Anna Karénine marque, avec Guerre et Paix, le sommet de cette période de maturité[2]. C’est une œuvre plus parfaite, que mène un esprit encore plus sûr de son métier artistique, plus riche aussi d’expérience, et pour qui le monde du cœur n’a plus aucun secret. Mais il y manque cette flamme de jeunesse, cette fraîcheur d’enthousiasme, — les

  1. Il est regrettable que la beauté de la conception poétique soit quelquefois ternie par les bavardages philosophiques, dont Tolstoï surcharge son œuvre, surtout dans les dernières parties.
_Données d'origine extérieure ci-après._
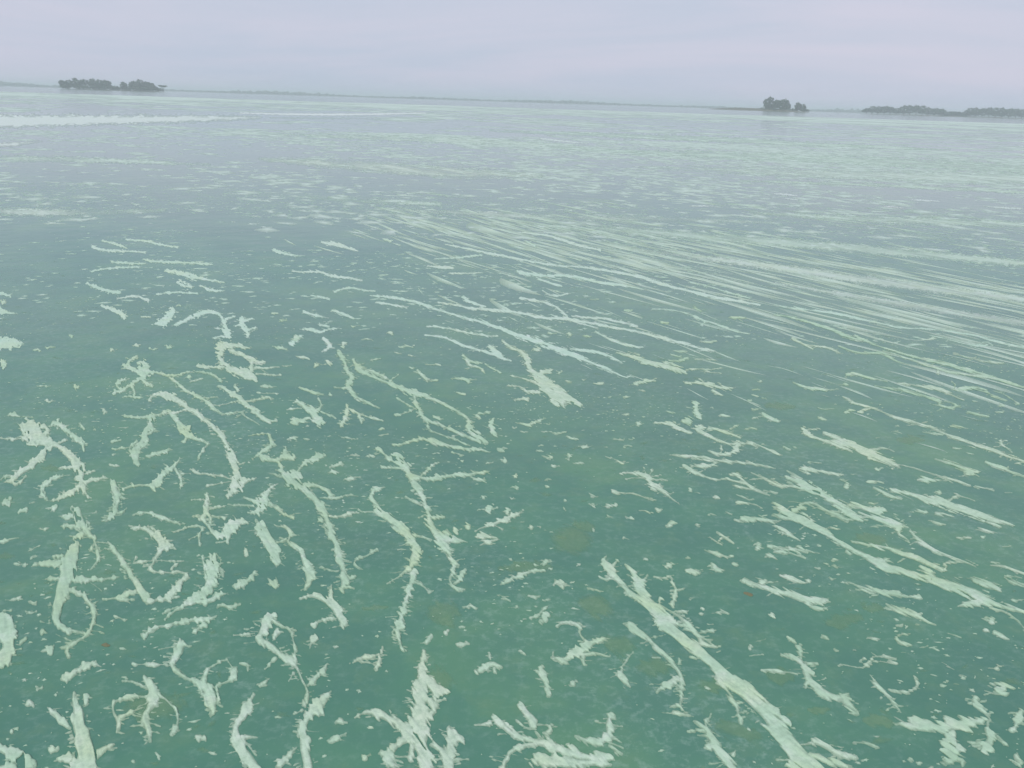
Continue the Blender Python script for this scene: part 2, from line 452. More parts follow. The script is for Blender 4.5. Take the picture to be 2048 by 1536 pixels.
# far shore: a wood so far off that it reads as one dark line
def far_wood():
    rg = np.random.default_rng(5)
    V, Fc = [], []
    ico = bmesh.new(); bmesh.ops.create_icosphere(ico, subdivisions=1, radius=1.0)
    iv = np.array([v.co[:] for v in ico.verts]); ifc = [tuple(v.index for v in f.verts) for f in ico.faces]
    ico.free()
    for i in range(900):
        a = math.radians(-42 + 84 * (i + rg.random()) / 900)
        R = 3700 + 200 * rg.random()
        low = 0.75 + 0.35 * math.sin(a * 31) * math.sin(a * 11 + 1)
        left = 1.8 if a < math.radians(-26) else 1.0
        h = (7.5 + 4.5 * rg.random()) * low * left
        r = 7 + 8 * rg.random()
        base = len(V)
        jit = 1 + 0.25 * rg.normal(size=(len(iv), 1))
        p = iv * jit * np.array([r, r, h * 0.62]) + np.array([R * math.sin(a), R * math.cos(a), h * 0.5])
        V.extend(p.tolist())
        Fc.extend([(base + q[0], base + q[1], base + q[2]) for q in ifc])
    o = mesh_obj('distant_shore_wood', V, Fc, M_LEAF)
    tag(o, 'thin blue-grey line of woods along the far shore', kind='stuff')
    pts = []
    for i in range(80):
        a = math.radians(-43 + 86 * i / 79)
        pts.append((3670 * math.sin(a), 3670 * math.cos(a)))
    V, Fc = [], []
    for k, (dr, z) in enumerate(((0, -0.3), (15, 1.2), (500, 1.6), (520, -0.3))):
        for i in range(80):
            a = math.radians(-43 + 86 * i / 79)
            V.append(((3670 + dr) * math.sin(a), (3670 + dr) * math.cos(a), z))
    for k in range(3):
        for i in range(79):
            q = k * 80 + i
            Fc.append((q, q + 1, q + 81, q + 80))
    b = mesh_obj('far_shore', V, Fc, M_LAND)
    tag(b, 'low far shore under the distant woods', kind='structure')
far_wood()

# the hazy air over the lake
def haze_box():
    x0, x1, y0, y1, z0, z1 = -9100, 9100, -9100, 9100, -1.3, 22.0
    V = [(x0, y0, z0), (x1, y0, z0), (x1, y1, z0), (x0, y1, z0), (x0, y0, z1), (x1, y0, z1), (x1, y1, z1), (x0, y1, z1)]
    Fc = [(0, 3, 2, 1), (4, 5, 6, 7), (0, 1, 5, 4), (1, 2, 6, 5), (2, 3, 7, 6), (3, 0, 4, 7)]
    m, nt, out = new_mat('lake_haze')
    p = N(nt, 'ShaderNodeVolumePrincipled', {'Color': (0.93, 0.97, 1.0, 1), 'Density': HAZE_DENSITY, 'Anisotropy': 0.0})
    nt.links.new(p.outputs[0], out.inputs['Volume'])
    o = mesh_obj('haze', V, Fc, m, smooth=False)
    tag(o, 'thin pale haze hanging over the lake', kind='stuff')
HAZE_DENSITY = 0.00038
haze_box()
# ------------------------------------------------------------------ floating algae
VIEWS = {'A': (0, 600, 3.4133), 'B': (0, 1086, 3.4133), 'C': (550, 1086, 3.4133), 'D': (1000, 1086, 3.4133),
         'E': (500, 600, 4.096), 'F': (450, 850, 4.096), 'G': (900, 800, 4.096), 'H': (1300, 750, 4.096),
         'I': (1548, 750, 4.096), 'J': (1548, 1050, 4.096), 'K': (1400, 1161, 4.096), 'L': (0, 850, 4.096),
         'M': (1000, 550, 4.096), 'N': (1548, 450, 4.096), 'O': (0, 300, 2.9257), 'P': (700, 400, 2.9257),
         'Q': (1400, 300, 3.1605), 'R': (1748, 1311, 6.8267), 'S': (600, 380, 3.4133), 'Z': (0, 0, 1.0)}
def parse(view, text):
    """strokes of one mat: x,y,width triples along each line, lines separated by | ; returns photo pixels"""
    x0, y0, s = VIEWS[view]
    res = []
    for part in text.split('|'):
        a = np.array([[float(q) for q in t.split(',')] for t in part.split()])
        res.append(np.column_stack([x0 + a[:, 0] / s, y0 + a[:, 1] / s, a[:, 2] / s]))
    return res

OCC_S = 4
OCC = np.zeros((480, 700), bool)      # where larger mats lie, so that loose flecks keep off them
def scale_at(v):
    return np.clip((v - 190.0) / 1000.0, 0.05, 1.4)

def add_barbs(strokes, seed):
    rg = np.random.default_rng(seed)
    out = []
    for st in strokes:
        for a, b in zip(st[:-1], st[1:]):
            L = math.hypot(b[0] - a[0], b[1] - a[1])
            sc = float(scale_at(0.5 * (a[1] + b[1])))
            w = 0.5 * (a[2] + b[2])
            thin = w < 6.5 * sc
            pos = rg.uniform(0, 6) * sc
            while pos < L:
                t = pos / L
                c = a + (b - a) * t
                r = c[2] * 0.5
                sg = 1 if rg.random() < 0.5 else -1
                ln = (r + rg.gamma(2.0, 1.9 if thin else 3.3) * sc)
                slope = rg.normal(0, 0.4)
                e = (c[0] + sg * ln, c[1] + slope * ln * 0.6)
                w0 = min(rg.uniform(1.6, 4.0) * sc, c[2])
                m = (c[0] + sg * ln * 0.6, c[1] + slope * ln * 0.36)
                out.append(np.array([[c[0], c[1], w0], [m[0], m[1], w0 * 0.7], [e[0], e[1], 0.7 * sc]]))
                pos += rg.uniform(1.4, 4.6) * sc * (2.6 if thin else 1.0)
    return out

def mat_mesh(name, strokes, seed, material, thick=0.007, fray=1.0, hole=0.5, occupy=True, barbs=True, soft=None, smin=0.0):
    """outline of the strokes grown into one frayed, slightly domed sheet lying on the water"""
    allp = np.vstack(strokes)
    sc = float(scale_at(allp[:, 1].mean()))
    pad = allp[:, 2].max() * 0.7 + 12 * sc + 3
    g = min(max(0.8, 1.0 * sc), 1.15)
    u0, u1 = allp[:, 0].min() - pad, allp[:, 0].max() + pad
    v0, v1 = allp[:, 1].min() - pad * 0.8, allp[:, 1].max() + pad * 0.8
    gv = g * (0.75 if sc < 0.35 else 1.0)
    nu, nv = int((u1 - u0) / g) + 2, int((v1 - v0) / gv) + 2
    U, Vv = np.meshgrid(u0 + np.arange(nu) * g, v0 + np.arange(nv) * gv)
    s_loc = np.maximum(scale_at(Vv), smin)
    Uw = U + 3.0 * s_loc * fray * vnoise(U / (22 * s_loc), Vv / (9 * s_loc), seed) + 1.6 * s_loc * fray * vnoise(U / (9 * s_loc), Vv / (3.2 * s_loc), seed + 3)
    Vw = Vv + 1.8 * s_loc * fray * vnoise(U / (15 * s_loc), Vv / (10 * s_loc), seed + 1)
    best = np.full(U.shape, -1e9); rad = np.ones(U.shape)
    minr = 0.75
    n_main = len(strokes)
    for si, st in enumerate(list(strokes) + (add_barbs(strokes, seed) if barbs else [])):
        pts = st
        if len(pts) > 2 and si < n_main:      # smooth the polyline a little
            q = [pts[0]]
            for a, b in zip(pts[:-1], pts[1:]):
                q += [a * 0.72 + b * 0.28, a * 0.28 + b * 0.72]
            q.append(pts[-1]); pts = np.array(q)
        elif len(pts) == 1:
            pts = np.vstack([pts, pts + [[0.5, 0, 0]]])
        for a, b in zip(pts[:-1], pts[1:]):
            d = b[:2] - a[:2]; L2 = max(d @ d, 1e-6)
            mr = minr if si < n_main else 0.45
            ra, rb = max(a[2] * 0.5, mr), max(b[2] * 0.5, mr)
            m = max(ra, rb) * 1.6 + 10 * sc + 3
            i0 = max(int((min(a[1], b[1]) - m - v0) / gv), 0); i1 = min(int((max(a[1], b[1]) + m - v0) / gv) + 2, nv)
            j0 = max(int((min(a[0], b[0]) - m - u0) / g), 0); j1 = min(int((max(a[0], b[0]) + m - u0) / g) + 2, nu)
            if i1 <= i0 or j1 <= j0: continue
            uu = Uw[i0:i1, j0:j1] - a[0]; vv = Vw[i0:i1, j0:j1] - a[1]
            t = np.clip((uu * d[0] + vv * d[1]) / L2, 0, 1)
            r = ra + (rb - ra) * t
            f = r - np.hypot(uu - t * d[0], vv - t * d[1])
            sub = best[i0:i1, j0:j1]; k = f > sub
            sub[k] = f[k]; rad[i0:i1, j0:j1][k] = r[k]
    teeth = vnoise(U / (13 * s_loc), Vv / (3.0 * s_loc), seed + 5)
    teeth2 = vnoise(U / (5.5 * s_loc), Vv / (2.4 * s_loc), seed + 6)
    teeth3 = vnoise(U / (4.5 * s_loc), Vv / (1.7 * s_loc), seed + 8)
    lump = vnoise(U / (16 * s_loc), Vv / (12 * s_loc), seed + 7)
    amp = np.minimum(0.5 * rad + 0.9 * s_loc, 8 * s_loc) * fray
    nz = 1.35 * np.sign(teeth) * np.abs(teeth) ** 1.3 + 0.95 * teeth2 + 0.75 * teeth3 + 0.6 * lump
    Fd = best + amp * np.maximum(nz, -0.5) + 0.25
    # thin spots inside broad sheets
    if hole > 0:
        hn = vnoise(U / (12 * s_loc), Vv / (7 * s_loc), seed + 9) + 0.5 * vnoise(U / (5 * s_loc), Vv / (3 * s_loc), seed + 10)
        Fd = np.where((rad > 9 * s_loc) & (hn > 1.05 - 0.25 * hole), np.minimum(Fd, (1.05 - 0.25 * hole - hn) * 10 * s_loc), Fd)
    if occupy:
        ii, jj = np.nonzero(best > -3 * s_loc)
        if len(ii):
            oi = ((Vv[ii, jj] + 100) / OCC_S).astype(int); oj = ((U[ii, jj] + 350) / OCC_S).astype(int)
            ok = (oi >= 0) & (oi < OCC.shape[0]) & (oj >= 0) & (oj < OCC.shape[1])
            OCC[oi[ok], oj[ok]] = True
    # marching triangles
    inside = Fd > 0
    vid = np.arange(nu * nv).reshape(nv, nu)
    Fl = Fd.ravel(); Ul = U.ravel(); Vl = Vv.ravel()
    a, b, c, d = vid[:-1, :-1].ravel(), vid[:-1, 1:].ravel(), vid[1:, 1:].ravel(), vid[1:, :-1].ravel()
    tri = np.vstack([np.column_stack([a, b, c]), np.column_stack([a, c, d])])
    ins = (Fl > 0)[tri]
    cnt = ins.sum(1)
    keep = cnt > 0
    tri, ins, cnt = tri[keep], ins[keep], cnt[keep]
    verts = {}; PU, PV, PF = [], [], []
    def grid_v(i):
        k = verts.get(i)
        if k is None:
            k = len(PU); verts[i] = k
            PU.append(Ul[i]); PV.append(Vl[i]); PF.append(Fl[i])
        return k
    def edge_v(i, j):
        if i > j: i, j = j, i
        key = (i, j)
        k = verts.get(key)
        if k is None:
            t = Fl[i] / (Fl[i] - Fl[j]); t = min(max(t, 0.02), 0.98)
            k = len(PU); verts[key] = k
            PU.append(Ul[i] + (Ul[j] - Ul[i]) * t); PV.append(Vl[i] + (Vl[j] - Vl[i]) * t); PF.append(0.0)
        return k
    full = tri[cnt == 3]
    faces = []
    if len(full):
        gu, inv = np.unique(full, return_inverse=True)
        inv = inv.reshape(full.shape)
        PU.extend(Ul[gu].tolist()); PV.extend(Vl[gu].tolist()); PF.extend(Fl[gu].tolist())
        verts.update(zip(gu.tolist(), range(len(gu))))
        faces = inv[:, ::-1].tolist()
    part = cnt < 3
    for t, s, n in zip(tri[part].tolist(), ins[part].tolist(), cnt[part].tolist()):
        if n == 1:
            k = s.index(True); p, q, r = t[k], t[(k + 1) % 3], t[(k + 2) % 3]
            faces.append((edge_v(p, r), edge_v(p, q), grid_v(p)))
        else:
            k = s.index(False); p, q, r = t[k], t[(k + 1) % 3], t[(k + 2) % 3]
            faces.append((edge_v(p, r), grid_v(r), grid_v(q), edge_v(p, q)))
    if not faces:
        return None
    PU = np.array(PU); PV = np.array(PV); PF = np.array(PF)
    sl = scale_at(PV)
    X, Y = ground(PU, PV)
    dep = np.clip(PF / (soft if soft else 4.5 * sl), 0, 1)
    Z = 0.0008 + thick * (1 - np.exp(-PF / (3.5 * sl))) * (0.75 + 0.35 * vnoise(PU / (7 * sl), PV / (4 * sl), seed + 12))
    cx, cy = float(X.mean()), float(Y.mean())
    o = mesh_obj(name, np.column_stack([X - cx, Y - cy, Z]), faces, material, loc=(cx, cy, 0.0), attr=dep)
    return o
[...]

Il tient à exposer sa théorie de la fatalité de l’histoire. Le malheur est qu’il y revient sans cesse et qu’il se répète obstinément. Flaubert, qui « poussait des cris d’admiration », en lisant les deux premiers volumes, qu’il déclarait « sublimes » et « pleins de choses à la Shakespeare », jeta d’ennui le troisième volume : — « Il dégringole affreusement. Il se répète, et il philosophise. On voit le monsieur, l’auteur et le Russe, tandis que jusque-là on n’avait vu que la Nature et l’Humanité. » (Lettre à Tourgueniev, janvier 1880.)
  2. La première traduction française d’Anna Karénine parut en deux volumes, 1886, chez Hachette. Dans les Œuvres complètes, la traduction intégrale remplit quatre volumes (t. xv-xviii).